None of this has been helped by British comedy’s willingness to explore other avenues aside from animation, avenues that are often dictated by budgetary constraints and practicality. Traditional single-cam sitcoms might have broadly given way to sketch shows and later alternative subversive satires like Brass Eye, Nathan Barley, or Garth Marenghi, but the rise of what the BBC classifies as ‘Low-Cost Entertainment’, i.e. TV panel games, chat shows, and other ‘real-life’ formats have dominated much of the British mainstream output.

If British commissioning editors are to sink money into a less budget-friendly format, the chances of placing such a risk on a cartoon are decidedly slim considering that they often cost a lot and require more time and people-power. Family Guy, for instance, reportedly has production costs of a cool $2 million dollars per episode, although much of that is spent on paying its voice actors’ colossal wages.

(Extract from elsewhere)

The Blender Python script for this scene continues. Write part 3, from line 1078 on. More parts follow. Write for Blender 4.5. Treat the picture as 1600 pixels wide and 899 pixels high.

Could animated shows ever find a UK audience? Current evidence is gloomy, but it seems there isn’t anything inherent to the British sensibility that would preclude the use of the animation, especially given the popularity of American shows broadcast in the UK on networks such as BBC3, ITV2, and E4. Considering the range of tones, styles and voices in American animated sitcoms, from the parodic space adventures of Futurama, the quirky surrealism of Bob’s Burgers or the subversive anarchy of Beavis and Butthead, surely there’s enough talent to make the format work with a distinctively British spin? Yet with the rise of the internet, globalisation and transatlantic streaming, another question occurs: do we even need to? Given America’s continued enjoyment of a new Golden Age of animation, attempts from Blighty – from Warren United to Headcases – might be received as they always have been: little more than pale imitations.